Sejak tahun 2023, 2024, hingga 2025, anggaran ketahanan pangan Desa Soligi disebut mencapai ratusan juta rupiah setiap tahunnya. Ironisnya, masyarakat mengaku tidak pernah melihat adanya program konkret seperti kebun pangan desa, lumbung pangan, peternakan desa, perikanan rakyat, atau bentuk kegiatan produktif lain yang seharusnya menopang kemandirian pangan warga.
“Kalau memang anggaran ketahanan pangan itu ada setiap tahun, lalu kegiatannya di mana? Kami tidak melihat apa pun. Tidak ada kebun, tidak ada ternak, tidak ada lumbung pangan. Tidak ada yang bisa ditunjukkan,” ungkap salah satu warga Soligi dengan nada kecewa.
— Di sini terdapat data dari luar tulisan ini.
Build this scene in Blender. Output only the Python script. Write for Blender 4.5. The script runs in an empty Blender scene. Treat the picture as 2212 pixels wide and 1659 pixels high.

Padahal, dalam dokumen penyaluran Dana Desa, program ketahanan pangan disejajarkan dengan program-program strategis lain seperti Posyandu, Pos Kesehatan Desa/Polindes, PAUD dan pendidikan nonformal, serta penguatan kelembagaan desa. Kondisi ini memunculkan dugaan kuat bahwa program ketahanan pangan hanya berjalan secara administratif di atas kertas, tanpa realisasi fisik yang jelas dan dapat dipertanggungjawabkan kepada publik.
Situasi tersebut mendorong masyarakat untuk secara terbuka mendesak Inspektorat Daerah dan Kejaksaan agar segera turun tangan melakukan audit serta pemeriksaan menyeluruh terhadap pengelolaan Dana Desa Soligi, khususnya pada sektor ketahanan pangan selama tiga tahun terakhir.
Desakan warga ini merujuk pada Undang-Undang Nomor 31 Tahun 1999 juncto Undang-Undang Nomor 20 Tahun 2001 tentang Pemberantasan Tindak Pidana Korupsi. Dalam Pasal 2 ayat (1) dan Pasal 3, ditegaskan bahwa setiap perbuatan melawan hukum atau penyalahgunaan kewenangan yang berpotensi merugikan keuangan negara dapat
dikategorikan sebagai tindak pidana korupsi.
“Kami tidak menuduh siapa pun. Kami hanya meminta aparat penegak hukum menjalankan tugasnya secara profesional. Kalau anggaran ratusan juta itu benar ada, tentu harus bisa dibuktikan secara terbuka. Jika tidak, Inspektorat wajib audit dan Kejaksaan wajib bertindak,” tegas warga lainnya.
Hingga berita ini diturunkan, Kepala Desa Soligi, Madaisi La Siriali, S.Sos., belum memberikan keterangan resmi meskipun upaya konfirmasi telah dilakukan. Sikap diam pihak pemerintah desa tersebut semakin memperkuat tuntutan warga akan transparansi dan akuntabilitas pengelolaan Dana Desa.
Masyarakat Soligi kini menunggu langkah konkret dari Inspektorat Daerah dan Kejaksaan guna memastikan Dana Desa—khususnya sektor ketahanan pangan—dikelola secara transparan, akuntabel, dan sesuai ketentuan hukum, serta benar-benar berpihak pada kepentingan dan kesejahteraan warga desa.